Request ->
Check each line of the material. Copy those containing "Blender".

======== Available data ========

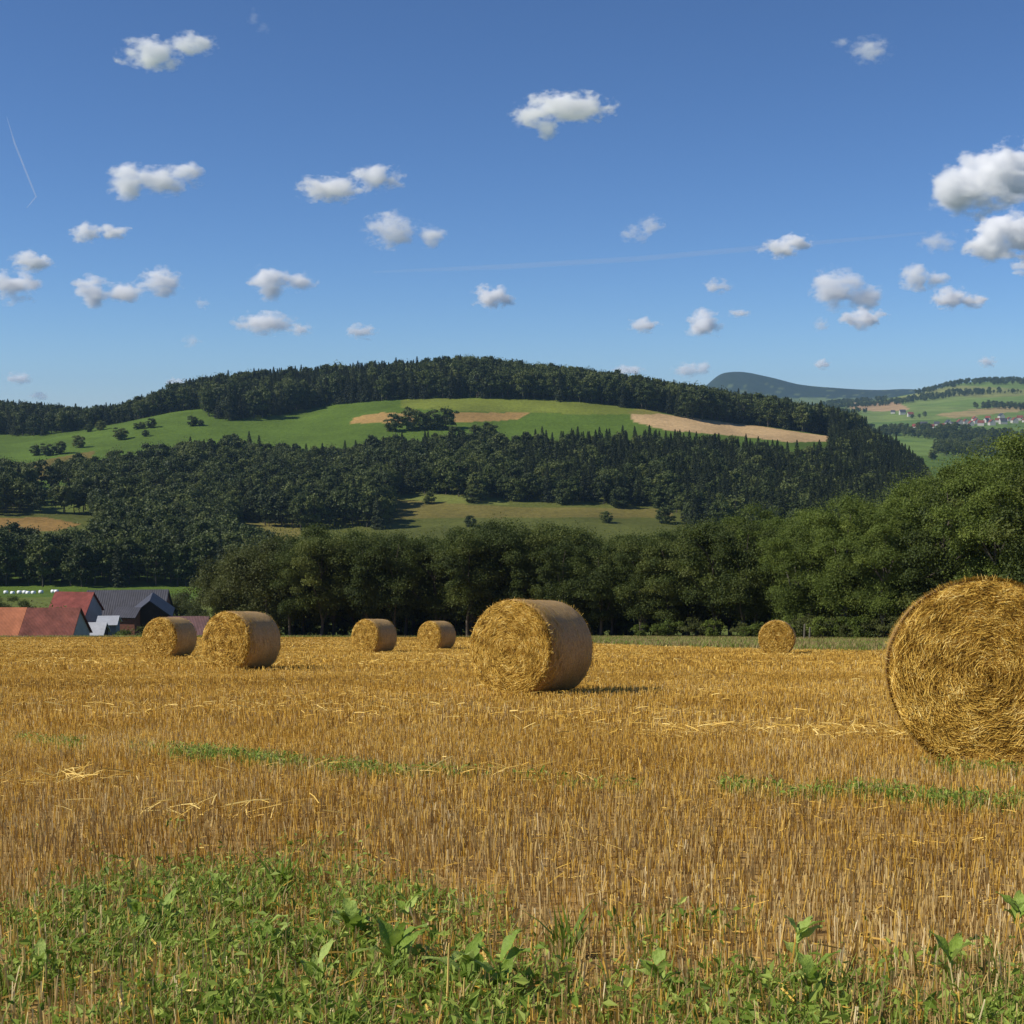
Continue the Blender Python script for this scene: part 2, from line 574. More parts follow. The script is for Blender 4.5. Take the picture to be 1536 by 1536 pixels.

========
======== Available data ========

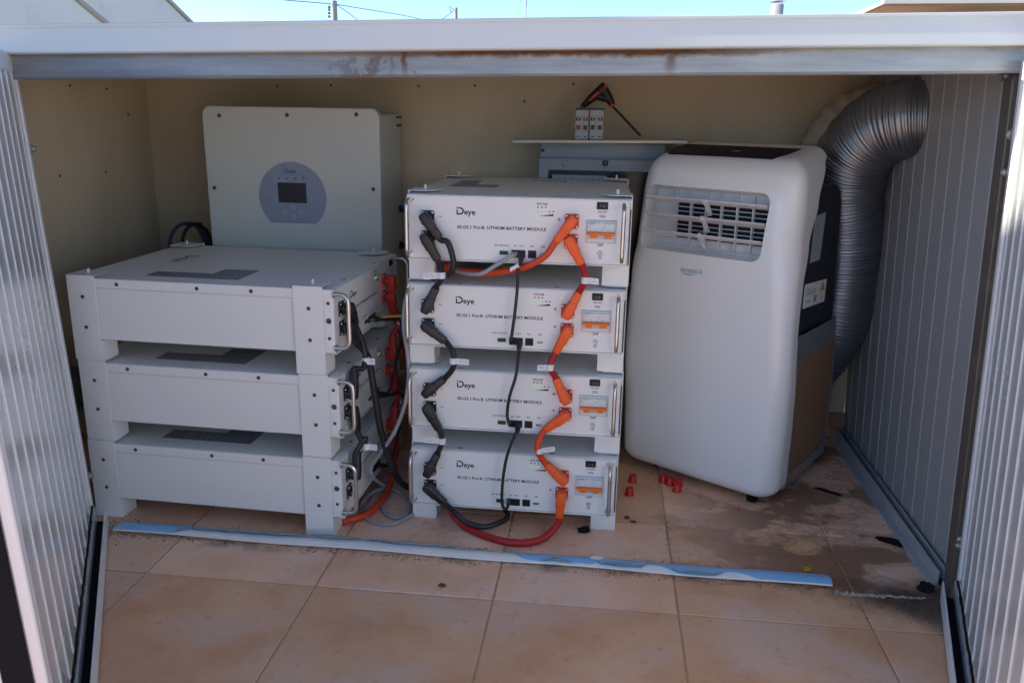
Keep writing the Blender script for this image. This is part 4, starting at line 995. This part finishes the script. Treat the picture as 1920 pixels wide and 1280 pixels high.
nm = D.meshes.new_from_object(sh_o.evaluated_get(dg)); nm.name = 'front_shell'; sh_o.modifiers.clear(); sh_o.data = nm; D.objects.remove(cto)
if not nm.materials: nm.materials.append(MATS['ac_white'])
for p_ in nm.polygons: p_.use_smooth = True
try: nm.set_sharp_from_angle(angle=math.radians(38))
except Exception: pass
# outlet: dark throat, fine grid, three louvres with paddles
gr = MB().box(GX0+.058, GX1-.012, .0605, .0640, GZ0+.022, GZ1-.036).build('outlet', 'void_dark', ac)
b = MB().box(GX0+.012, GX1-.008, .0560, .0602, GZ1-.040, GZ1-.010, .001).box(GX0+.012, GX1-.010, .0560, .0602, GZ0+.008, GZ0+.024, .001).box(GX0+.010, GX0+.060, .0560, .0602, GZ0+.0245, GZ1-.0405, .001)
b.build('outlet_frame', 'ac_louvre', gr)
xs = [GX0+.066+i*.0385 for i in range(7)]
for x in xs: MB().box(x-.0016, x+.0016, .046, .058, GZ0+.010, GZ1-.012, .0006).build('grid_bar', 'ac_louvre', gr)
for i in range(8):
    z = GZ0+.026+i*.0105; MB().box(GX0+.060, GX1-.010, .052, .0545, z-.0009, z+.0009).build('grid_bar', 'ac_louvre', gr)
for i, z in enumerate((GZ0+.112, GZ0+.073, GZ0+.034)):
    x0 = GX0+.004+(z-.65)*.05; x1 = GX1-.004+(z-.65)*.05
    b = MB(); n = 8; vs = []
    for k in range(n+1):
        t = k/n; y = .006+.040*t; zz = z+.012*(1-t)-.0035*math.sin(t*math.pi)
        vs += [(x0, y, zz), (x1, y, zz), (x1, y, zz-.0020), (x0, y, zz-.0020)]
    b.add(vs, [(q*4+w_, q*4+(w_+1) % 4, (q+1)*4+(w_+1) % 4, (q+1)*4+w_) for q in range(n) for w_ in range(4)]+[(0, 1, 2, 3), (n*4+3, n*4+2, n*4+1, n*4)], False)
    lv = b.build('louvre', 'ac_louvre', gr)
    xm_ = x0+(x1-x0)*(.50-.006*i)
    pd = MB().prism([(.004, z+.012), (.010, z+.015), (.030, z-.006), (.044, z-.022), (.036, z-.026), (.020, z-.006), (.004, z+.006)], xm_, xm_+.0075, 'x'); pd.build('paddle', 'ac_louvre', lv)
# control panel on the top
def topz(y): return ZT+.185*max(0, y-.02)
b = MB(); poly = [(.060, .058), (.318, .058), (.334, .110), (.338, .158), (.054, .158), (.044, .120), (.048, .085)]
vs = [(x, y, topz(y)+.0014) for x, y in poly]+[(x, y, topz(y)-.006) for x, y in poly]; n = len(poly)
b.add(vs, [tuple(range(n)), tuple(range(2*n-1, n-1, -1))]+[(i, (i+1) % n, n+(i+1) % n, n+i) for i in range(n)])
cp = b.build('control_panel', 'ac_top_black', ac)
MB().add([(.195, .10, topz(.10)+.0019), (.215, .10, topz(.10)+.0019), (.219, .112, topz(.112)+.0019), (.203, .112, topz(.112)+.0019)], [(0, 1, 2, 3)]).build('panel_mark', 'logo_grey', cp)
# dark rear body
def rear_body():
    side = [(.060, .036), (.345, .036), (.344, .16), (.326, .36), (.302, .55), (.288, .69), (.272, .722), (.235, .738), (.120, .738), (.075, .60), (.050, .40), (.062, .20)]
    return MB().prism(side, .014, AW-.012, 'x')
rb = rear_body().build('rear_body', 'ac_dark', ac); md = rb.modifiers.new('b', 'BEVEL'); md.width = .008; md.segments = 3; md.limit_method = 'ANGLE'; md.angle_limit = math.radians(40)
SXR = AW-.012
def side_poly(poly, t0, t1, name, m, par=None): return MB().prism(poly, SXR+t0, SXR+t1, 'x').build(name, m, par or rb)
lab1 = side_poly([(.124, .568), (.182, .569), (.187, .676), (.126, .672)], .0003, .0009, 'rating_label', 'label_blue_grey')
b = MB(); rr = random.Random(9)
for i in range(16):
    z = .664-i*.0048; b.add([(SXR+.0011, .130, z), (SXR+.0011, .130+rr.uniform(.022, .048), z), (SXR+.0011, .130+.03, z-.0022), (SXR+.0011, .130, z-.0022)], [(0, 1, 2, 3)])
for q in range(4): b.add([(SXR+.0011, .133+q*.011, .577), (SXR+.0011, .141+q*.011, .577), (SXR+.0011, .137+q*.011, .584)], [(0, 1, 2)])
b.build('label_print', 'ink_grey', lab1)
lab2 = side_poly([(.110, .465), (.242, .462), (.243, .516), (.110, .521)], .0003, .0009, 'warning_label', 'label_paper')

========

Answer to this task ->
Continue the Blender Python script for this scene: part 2, from line 574. More parts follow. The script is for Blender 4.5. Take the picture to be 1536 by 1536 pixels.
Keep writing the Blender script for this image. This is part 4, starting at line 995. This part finishes the script. Treat the picture as 1920 pixels wide and 1280 pixels high.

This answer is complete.